Another working title is Bits of Troika. This is based on a map that Sell created and published on his blog some years ago, of the city of Troika.

 

“I love those fantasy maps you could buy, of Ankh Morpork [of Terry Pratchett’s Discworld fame] say, and you can see the little buildings and ask yourself ‘what’s in that one?’” says Sell, “so that’s what I’m doing. Every house is going to have its own thing so you can knock on the door and the GM will be able to tell you what’s in there.”

 

Orphan Source is another adventure being written by Sell for the system. While this one is only at the planning stages, it’s an investigative adventure set around a mysterious thing killing people. Players are tasked with working out exactly what it is that’s doing all the grizzly murders.

 

And of course, there will be another book set in Sutler’s department store. Because there wasn’t already enough of that. This one is going to be set in the imports area apparently.
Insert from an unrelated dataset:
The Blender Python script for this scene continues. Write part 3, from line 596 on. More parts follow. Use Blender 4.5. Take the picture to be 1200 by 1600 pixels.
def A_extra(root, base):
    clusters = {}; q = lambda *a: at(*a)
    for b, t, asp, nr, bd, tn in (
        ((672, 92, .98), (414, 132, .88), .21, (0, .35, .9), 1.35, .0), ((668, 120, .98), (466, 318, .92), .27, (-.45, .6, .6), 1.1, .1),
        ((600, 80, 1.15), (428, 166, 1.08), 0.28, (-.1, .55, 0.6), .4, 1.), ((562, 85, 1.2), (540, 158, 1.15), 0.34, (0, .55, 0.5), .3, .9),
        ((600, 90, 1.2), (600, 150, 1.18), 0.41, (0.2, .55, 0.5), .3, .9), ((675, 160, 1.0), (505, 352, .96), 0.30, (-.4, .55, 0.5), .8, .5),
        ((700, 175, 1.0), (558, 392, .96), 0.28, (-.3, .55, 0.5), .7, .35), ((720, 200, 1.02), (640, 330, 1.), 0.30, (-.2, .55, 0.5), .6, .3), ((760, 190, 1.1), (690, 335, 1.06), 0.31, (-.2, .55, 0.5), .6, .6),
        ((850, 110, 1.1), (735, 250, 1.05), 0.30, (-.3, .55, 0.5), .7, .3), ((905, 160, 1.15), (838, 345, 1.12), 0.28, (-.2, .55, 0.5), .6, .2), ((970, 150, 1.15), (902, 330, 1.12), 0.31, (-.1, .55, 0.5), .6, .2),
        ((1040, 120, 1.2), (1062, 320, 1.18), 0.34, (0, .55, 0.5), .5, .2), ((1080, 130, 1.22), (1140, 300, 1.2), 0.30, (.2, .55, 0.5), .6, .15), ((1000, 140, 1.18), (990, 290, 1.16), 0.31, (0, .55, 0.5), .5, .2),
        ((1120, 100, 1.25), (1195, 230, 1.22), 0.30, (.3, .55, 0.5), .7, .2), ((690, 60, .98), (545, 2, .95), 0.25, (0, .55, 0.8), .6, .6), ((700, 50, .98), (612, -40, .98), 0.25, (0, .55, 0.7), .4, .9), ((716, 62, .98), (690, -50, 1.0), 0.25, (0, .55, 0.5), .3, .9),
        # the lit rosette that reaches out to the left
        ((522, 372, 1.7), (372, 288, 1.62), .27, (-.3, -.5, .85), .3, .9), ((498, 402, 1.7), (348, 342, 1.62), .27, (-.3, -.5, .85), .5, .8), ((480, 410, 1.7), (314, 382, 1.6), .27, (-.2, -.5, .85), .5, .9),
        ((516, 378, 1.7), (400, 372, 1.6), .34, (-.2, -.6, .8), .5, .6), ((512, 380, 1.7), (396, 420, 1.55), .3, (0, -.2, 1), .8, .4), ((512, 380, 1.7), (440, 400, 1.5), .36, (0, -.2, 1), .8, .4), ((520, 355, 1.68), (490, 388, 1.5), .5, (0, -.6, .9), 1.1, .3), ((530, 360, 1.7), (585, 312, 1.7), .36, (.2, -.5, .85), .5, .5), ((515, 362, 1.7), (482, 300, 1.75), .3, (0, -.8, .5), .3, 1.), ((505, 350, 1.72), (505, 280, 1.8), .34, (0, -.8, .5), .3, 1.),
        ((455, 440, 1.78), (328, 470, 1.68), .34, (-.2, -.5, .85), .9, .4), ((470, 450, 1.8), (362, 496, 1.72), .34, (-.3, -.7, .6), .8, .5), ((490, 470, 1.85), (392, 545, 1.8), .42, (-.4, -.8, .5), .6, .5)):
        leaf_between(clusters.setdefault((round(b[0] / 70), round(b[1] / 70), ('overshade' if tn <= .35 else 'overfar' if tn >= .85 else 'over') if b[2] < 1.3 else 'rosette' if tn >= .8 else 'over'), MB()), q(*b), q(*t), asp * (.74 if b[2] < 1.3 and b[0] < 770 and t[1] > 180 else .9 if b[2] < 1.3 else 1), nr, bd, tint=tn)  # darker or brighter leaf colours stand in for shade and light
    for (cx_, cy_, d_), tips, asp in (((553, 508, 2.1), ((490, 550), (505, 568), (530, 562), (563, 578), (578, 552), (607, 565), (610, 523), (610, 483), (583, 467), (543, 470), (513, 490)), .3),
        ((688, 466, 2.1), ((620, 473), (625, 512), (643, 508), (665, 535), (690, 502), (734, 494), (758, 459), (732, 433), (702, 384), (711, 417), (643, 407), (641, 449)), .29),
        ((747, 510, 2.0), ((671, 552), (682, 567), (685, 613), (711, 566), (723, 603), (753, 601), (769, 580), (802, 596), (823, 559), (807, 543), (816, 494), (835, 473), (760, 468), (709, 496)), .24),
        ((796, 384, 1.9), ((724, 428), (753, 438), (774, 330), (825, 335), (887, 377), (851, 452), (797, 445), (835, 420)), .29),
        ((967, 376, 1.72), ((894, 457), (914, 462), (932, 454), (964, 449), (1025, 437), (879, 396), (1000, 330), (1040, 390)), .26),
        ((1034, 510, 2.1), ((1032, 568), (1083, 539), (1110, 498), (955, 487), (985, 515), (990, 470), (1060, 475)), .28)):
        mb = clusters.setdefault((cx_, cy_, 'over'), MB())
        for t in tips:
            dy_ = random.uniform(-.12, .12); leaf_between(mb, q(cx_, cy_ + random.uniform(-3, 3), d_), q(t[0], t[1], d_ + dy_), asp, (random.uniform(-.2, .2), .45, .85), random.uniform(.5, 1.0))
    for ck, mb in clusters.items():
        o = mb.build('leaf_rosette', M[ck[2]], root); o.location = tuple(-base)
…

Sell admits that these might not all land in 2023, with the last two likely to nudge into the early part of the following year.

 

But it’s a lot. Troika! is about to expand beyond those classic adventures you can see in the sidebar of this article, and into a huge new world that is very much alive.

 

BEYOND THE SPHERES

 

I joke with Sell that there will eventually be an April Fool’s Kickstarter for Troika! miniatures. Naturally there’s something similar being discussed at Troika HQ.

 

“You joke about that,” says Sell, “but me and our in-house artists are always talking about a hex and counter Troika! wargame. That’s one of the reasons we had counters in the Big Squirm Kickstarter – we wanted to see how complicated it was to get the factory to make them. And it turns out it’s very easy.”

 

Aside from this impending entry into the wargames scene (as soon as it stops being a joke), Troika is set for a good year ahead. Now’s the best time to dive into this weird world and take some time to travel to the horizon to look left and right.